I think its important to point out that the MiG-29 and the F-16 are very evenly matched. Each has advantages and disadvantages. In the end it comes down to the pilot. What we say in America is that it doesn't matter what wrapper you wrap your hamburger in, no matter how nicely you package it up, the bottom line is that it's still a hamburger.
So if you put a good pilot in a great aero-plane he is going to do well, but a great pilot in a great aero-plane is going to do extremely well. The better pilot will come out on top. I have to say that the edge I think we have is dependant mainly on personal training skills. The MiG-29 pilots would probably admit that they are still progressing.
The former East German pilots have still got a long way to go from coming out of the previous Eastern Bloc training in which things were more scripted and more programmed, and they're still not fully used to the free flowing western BFM type of arena.
The western pilots, the former West German pilots, are very different. They maximise that
aero-plane in kind of an eye watering way. Straight away you tended to know who you were fighting. That was very evident, although it's just a matter of differences in training background. The eastern pilots, prior to the reunification, got very very few hours actually flying the jet and so their whole training mindset was different. The outcome is that they're not nearly as capable as their western counterparts. The western pilots are more aggressive and are used to having a whole lot more progressive thinking. For example, in the debrief, the former eastern pilots tended to accept whatever they were told was the outcome of the mission and leave it at that.
The western pilots liked to really get at why they got hammered, and were genuinely upset if it didn't go exactly right. They wanted to win the debrief, as well as the fight. The eastern-trained guys were more phlegmatic.

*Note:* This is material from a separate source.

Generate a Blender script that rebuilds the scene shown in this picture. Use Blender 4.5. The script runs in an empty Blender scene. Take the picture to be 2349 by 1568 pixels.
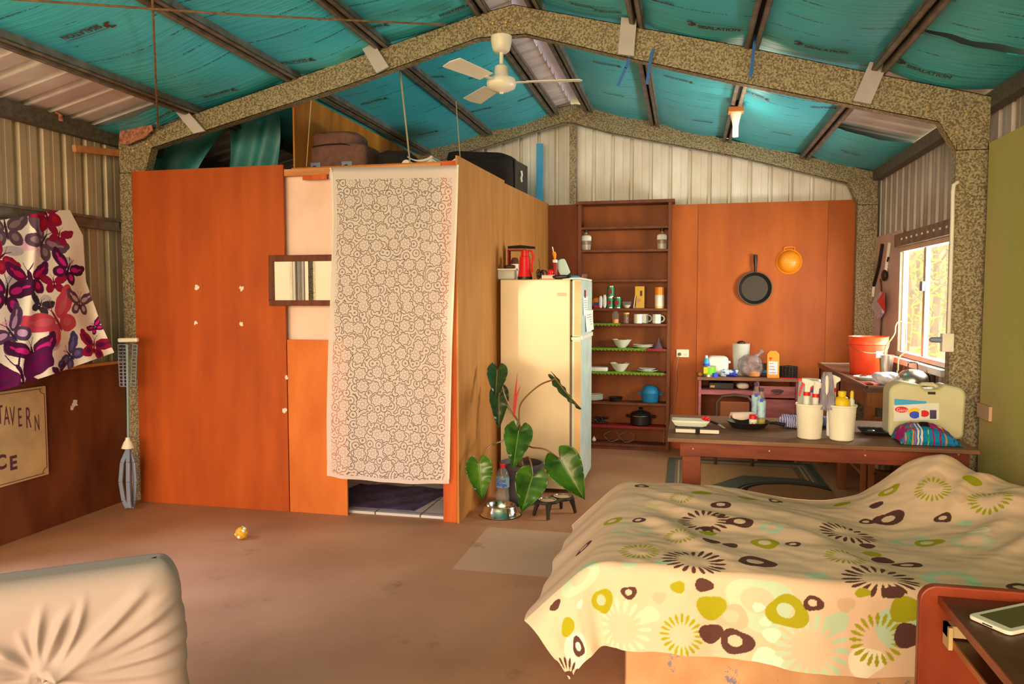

Flying against the German MiG-29s (and perhaps even more so flying against their Soviet-trained pilots) taught us quite a bit about an old adversary. The MiG-29 is still a very valid adversary. Some guys started off thinking that had NATO ever found itself at war with the Warsaw pact, air-to-air we would have just kicked their asses, and some guys still think that, but all of us learned new respect for the MiG-29, and many realize that while we might have won the air war, it would have been close."